Se, por um lado, o projeto de lei se empenha em proteger o passageiro, por outro é incompleto em relação à sustentabilidade do setor, explica Araújo. “O projeto atende ao consumidor, mas não apresenta mecanismos de equilíbrio econômico. Não há previsão de indicadores de eficiência, transparência tarifária obrigatória ou acompanhamento de custos pela ANAC. Ou seja, o risco é a companhia aérea jogar o custo de volta na tarifa. Direito sem viabilidade econômica vira fraude regulatória: a regra existe, mas é compensada por outro lado”, alerta o especialista.
Outro grande problema das novas regras é que, ao impor coberturas obrigatórias, elas acabam tornando impossível a operação no País de companhias aéreas do tipo low cost. Para oferecer passagens a preços realmente baixos, essas empresas precisam ter flexibilidade para desenhar suas tarifas, enxugando ao máximo o que é oferecido no bilhete básico e cobrando à parte por serviços adicionais. É justamente isso o que está sendo tirado das aéreas com as mudanças na legislação.
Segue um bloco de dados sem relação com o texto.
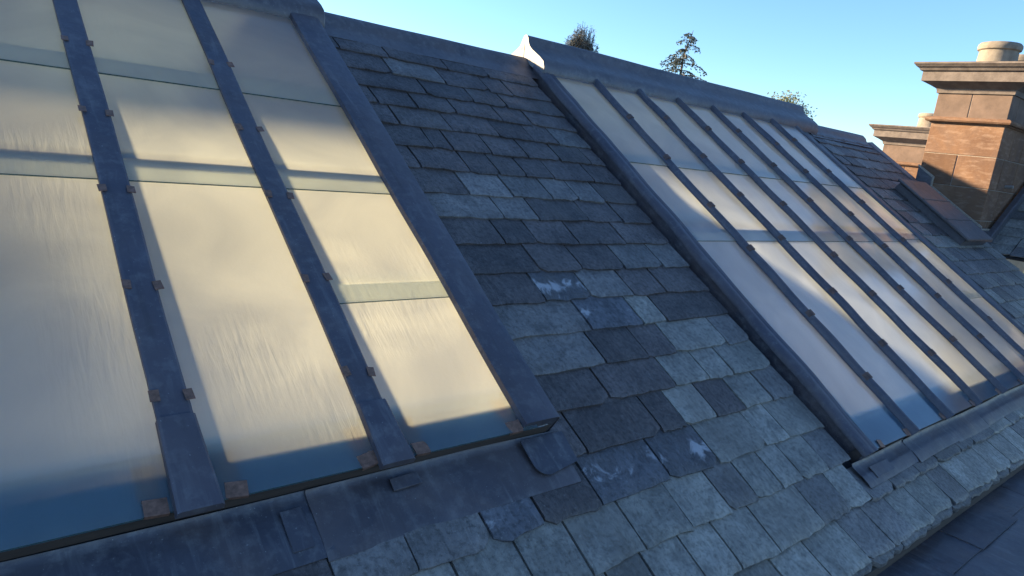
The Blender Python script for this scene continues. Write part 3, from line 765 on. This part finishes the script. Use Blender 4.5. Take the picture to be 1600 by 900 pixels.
def tri_leaf(mb, p, size, up=None):
    a = Vector((random.gauss(0, 1), random.gauss(0, 1), random.gauss(0, 1))).normalized()
    b = a.orthogonal().normalized(); q = random.uniform(0, 6.28); c2 = a.cross(b); b = b * math.cos(q) + c2 * math.sin(q); c2 = a.cross(b)
    s = size * random.uniform(.6, 1.4)
    mb.poly([p - b * s, p + c2 * s * .45, p + b * s, p - c2 * s * .45])
def bare_tree(top, width, label):
    base = Vector((top.x, top.y, 0)); t = empty('bare_tree', base); tag(t, label, 'tree', 'trees beyond the ridge')
    H = top.z; mb = MB(); lf = MB()
    mb.tube((0, 0, 0), (0, 0, H * .6), .35, .2, 9); mb.tube((0, 0, H * .6), (0, 0, H - 5), .2, .12, 7)
    c = Vector((0, 0, H - 2.9))
    for i in range(760):
        an = random.uniform(0, 6.28); ph = math.asin(random.uniform(-.75, 1)); q = random.uniform(.55, 1.0) * (1 + .16 * noise.noise(Vector((an * 2, ph * 3, 1))))
        e = c + Vector((math.cos(an) * math.cos(ph) * width, math.sin(an) * math.cos(ph) * width, math.sin(ph) * 2.9)) * q
        b = Vector((e.x * .15, e.y * .15, min(H - 5.5, e.z - 2.0) + random.uniform(-1, .5)))
        m1 = b.lerp(e, .5) + Vector((e.x * .22, e.y * .22, 0)) + Vector((random.gauss(0, .12), random.gauss(0, .12), 0))
        mb.tube(b, m1, .045, .03, 3); mb.tube(m1, e, .03, .012, 3)
        for _ in range(26):
            u = random.uniform(.25, 1.02); p = m1.lerp(e, u) + Vector((random.gauss(0, .10), random.gauss(0, .10), random.gauss(0, .12)))
            d = Vector((random.gauss(0, .8), random.gauss(0, .8), .7)).normalized(); r_ = d.orthogonal().normalized(); l_ = random.uniform(.10, .26)
            lf.poly([p - d * l_, p + r_ * .022, p + d * l_, p - r_ * .022])
    mb.build('trunk', M_BARK, t); lf.build('crown', M_TWIG, t); return t
def conifer(top, label, spread=2.6):
    base = Vector((top.x, top.y, 0)); t = empty('conifer_tree', base); tag(t, label, 'tree', 'trees beyond the ridge')
    H = top.z; mb = MB(); lf = MB(); mb.tube((0, 0, 0), (0.0, 0, H * .9), .4, .07, 8); mb.tube((0, 0, H * .9), (.45, -.15, H), .07, .02, 6)
    z = H - .25; i = 0
    while z > H * .25:
        dd = H - z; n = 2 if dd < 1.5 else 3
        for _ in range(n):
            an = random.uniform(0, 6.28); Lb = min(spread, .35 + dd * .62) * random.uniform(.45, 1.15)
            p = Vector((.45 * max(0, 1 - dd / 2), 0, z)); pts = [p]
            for s in range(1, 6):
                u = s / 5; pts.append(p + Vector((math.cos(an) * Lb * u, math.sin(an) * Lb * u, Lb * (.28 * u - .55 * u * u))))
            for a, b in zip(pts, pts[1:]): mb.tube(a, b, .035, .025, 3)
            for s in range(int(18 + Lb * 34)):
                u = random.random() ** .8; k = min(4, int(u * 5)); q = pts[k].lerp(pts[k + 1], u * 5 - k)
                q = q + Vector((random.gauss(0, .10), random.gauss(0, .10), -abs(random.gauss(0, .14))))
                tri_leaf(lf, q, .10)
        z -= random.uniform(.22, .5)
    mb.build('trunk', M_BARK, t); lf.build('crown', M_NEEDLE, t); return t
def leafy(top, width, label, mat=M_YLEAF, n=16000, group='trees beyond the ridge', ls=.11):
    base = Vector((top.x, top.y, 0)); t = empty('leafy_tree', base); tag(t, label, 'tree', group)
    H = top.z; mb = MB(); lf = MB(); mb.tube((0, 0, 0), (0, 0, H * .6), .35, .2, 8); cl = []
    for i in range(60):
        an = random.uniform(0, 6.28); u = random.random(); rr_ = width * math.sqrt(random.random()) * (1 - .55 * u)
        c2 = Vector((math.cos(an) * rr_, math.sin(an) * rr_, H * (.62 + .34 * u))); cl.append(c2)
        mb.tube((0, 0, H * random.uniform(.35, .6)), c2, .05, .015, 4)
    cl.append(Vector((0, 0, H - .35)))
    for i in range(n):
        c2 = random.choice(cl); q = c2 + Vector((random.gauss(0, .5), random.gauss(0, .5), random.gauss(0, .26)))
        tri_leaf(lf, q, ls)
    mb.build('trunk', M_BARK, t); lf.build('crown', mat, t); return t
bare_tree(at_px(912, 36, 60), 1.62, 'round bare twiggy treetop above the ridge cap, leftmost of the three trees')
conifer(at_px(1075, 46, 55), 'sparse dark conifer with drooping branches and a leaning tip above the ridge')
leafy(at_px(1232, 147, 60), 2.7, 'pale green young leafed treetop peeping over the end of the ridge cap')
for (x, y, h, wd, n_, lb) in ((-6.25, 11.5, 15.2, 1.3, 4200, 'tall loose leafy tree added out of view to shade the left rooflight'),
                              (.4, 12.2, 13.0, .8, 1500, 'low sparse leafy tree added out of view to shade the long rooflight')):
    leafy(Vector((x, y, h)), wd, lb, M_YLEAF, n_, 'added shade trees', .17)  # trees added out of view to dapple shade onto the glass
print('tris', sum(len(o.data.polygons) for o in bpy.data.objects if o.type == 'MESH'))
“Quando a lei determina que a bagagem deve ser incluída [sem custo extra], ela uniformiza o modelo de negócios, reduz a competitividade e desestimula a entrada de novas empresas. É difícil atrair companhias low cost para um mercado em que a tarifa vem com serviços embutidos por obrigação legal”, explica o presidente da comissão de turismo da OAB.
A consequência disso é que, sem a possibilidade de ter novos entrantes, o mercado brasileiro de aviação continuará nas mãos dos três grandes players que hoje dominam o mercado, sem concorrentes que os pressionem a reduzir seus preços. “O Brasil já tem um mercado oligopolizado, e amarrar o modelo tarifário tende a preservar o status quo [a realidade atual]. A concorrência não nasce por decreto. Ela nasce quando o ambiente regulatório permite inovação no modelo comercial”, conclui Araújo.